*Objective*.
Exactly repeat the full listing that follows.

*Data section*.
================================

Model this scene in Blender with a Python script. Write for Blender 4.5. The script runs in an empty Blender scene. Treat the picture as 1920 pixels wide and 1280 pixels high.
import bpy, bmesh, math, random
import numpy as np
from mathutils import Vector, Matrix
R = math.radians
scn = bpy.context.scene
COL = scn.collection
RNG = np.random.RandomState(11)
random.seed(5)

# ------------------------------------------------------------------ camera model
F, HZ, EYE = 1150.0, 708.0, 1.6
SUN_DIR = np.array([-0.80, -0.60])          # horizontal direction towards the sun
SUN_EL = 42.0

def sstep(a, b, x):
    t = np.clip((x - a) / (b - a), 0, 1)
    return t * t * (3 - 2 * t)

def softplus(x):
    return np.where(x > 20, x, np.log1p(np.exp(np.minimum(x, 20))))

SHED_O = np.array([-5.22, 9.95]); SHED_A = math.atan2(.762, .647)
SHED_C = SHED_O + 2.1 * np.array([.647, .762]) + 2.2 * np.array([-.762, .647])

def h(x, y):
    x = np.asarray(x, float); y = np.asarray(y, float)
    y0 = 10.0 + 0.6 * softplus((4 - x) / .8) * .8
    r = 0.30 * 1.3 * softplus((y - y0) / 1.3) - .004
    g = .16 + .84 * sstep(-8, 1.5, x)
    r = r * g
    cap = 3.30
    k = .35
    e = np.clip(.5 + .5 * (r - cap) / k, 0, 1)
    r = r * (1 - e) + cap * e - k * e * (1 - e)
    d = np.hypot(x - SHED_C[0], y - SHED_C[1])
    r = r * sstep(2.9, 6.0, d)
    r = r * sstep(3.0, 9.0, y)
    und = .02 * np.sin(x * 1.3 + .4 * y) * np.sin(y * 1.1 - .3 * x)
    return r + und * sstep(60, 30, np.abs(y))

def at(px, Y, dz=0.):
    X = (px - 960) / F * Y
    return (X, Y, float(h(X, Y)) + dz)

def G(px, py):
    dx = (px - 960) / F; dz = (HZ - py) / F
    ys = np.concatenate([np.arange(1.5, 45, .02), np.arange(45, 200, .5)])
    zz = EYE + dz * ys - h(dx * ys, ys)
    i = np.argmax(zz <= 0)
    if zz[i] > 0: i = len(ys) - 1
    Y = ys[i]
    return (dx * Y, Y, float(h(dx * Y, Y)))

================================

*Result for this task*.
Model this scene in Blender with a Python script. Write for Blender 4.5. The script runs in an empty Blender scene. Treat the picture as 1920 pixels wide and 1280 pixels high.
import bpy, bmesh, math, random
import numpy as np
from mathutils import Vector, Matrix
R = math.radians
scn = bpy.context.scene
COL = scn.collection
RNG = np.random.RandomState(11)
random.seed(5)

# ------------------------------------------------------------------ camera model
F, HZ, EYE = 1150.0, 708.0, 1.6
SUN_DIR = np.array([-0.80, -0.60])          # horizontal direction towards the sun
SUN_EL = 42.0

def sstep(a, b, x):
    t = np.clip((x - a) / (b - a), 0, 1)
    return t * t * (3 - 2 * t)

def softplus(x):
    return np.where(x > 20, x, np.log1p(np.exp(np.minimum(x, 20))))

SHED_O = np.array([-5.22, 9.95]); SHED_A = math.atan2(.762, .647)
SHED_C = SHED_O + 2.1 * np.array([.647, .762]) + 2.2 * np.array([-.762, .647])

def h(x, y):
    x = np.asarray(x, float); y = np.asarray(y, float)
    y0 = 10.0 + 0.6 * softplus((4 - x) / .8) * .8
    r = 0.30 * 1.3 * softplus((y - y0) / 1.3) - .004
    g = .16 + .84 * sstep(-8, 1.5, x)
    r = r * g
    cap = 3.30
    k = .35
    e = np.clip(.5 + .5 * (r - cap) / k, 0, 1)
    r = r * (1 - e) + cap * e - k * e * (1 - e)
    d = np.hypot(x - SHED_C[0], y - SHED_C[1])
    r = r * sstep(2.9, 6.0, d)
    r = r * sstep(3.0, 9.0, y)
    und = .02 * np.sin(x * 1.3 + .4 * y) * np.sin(y * 1.1 - .3 * x)
    return r + und * sstep(60, 30, np.abs(y))

def at(px, Y, dz=0.):
    X = (px - 960) / F * Y
    return (X, Y, float(h(X, Y)) + dz)

def G(px, py):
    dx = (px - 960) / F; dz = (HZ - py) / F
    ys = np.concatenate([np.arange(1.5, 45, .02), np.arange(45, 200, .5)])
    zz = EYE + dz * ys - h(dx * ys, ys)
    i = np.argmax(zz <= 0)
    if zz[i] > 0: i = len(ys) - 1
    Y = ys[i]
    return (dx * Y, Y, float(h(dx * Y, Y)))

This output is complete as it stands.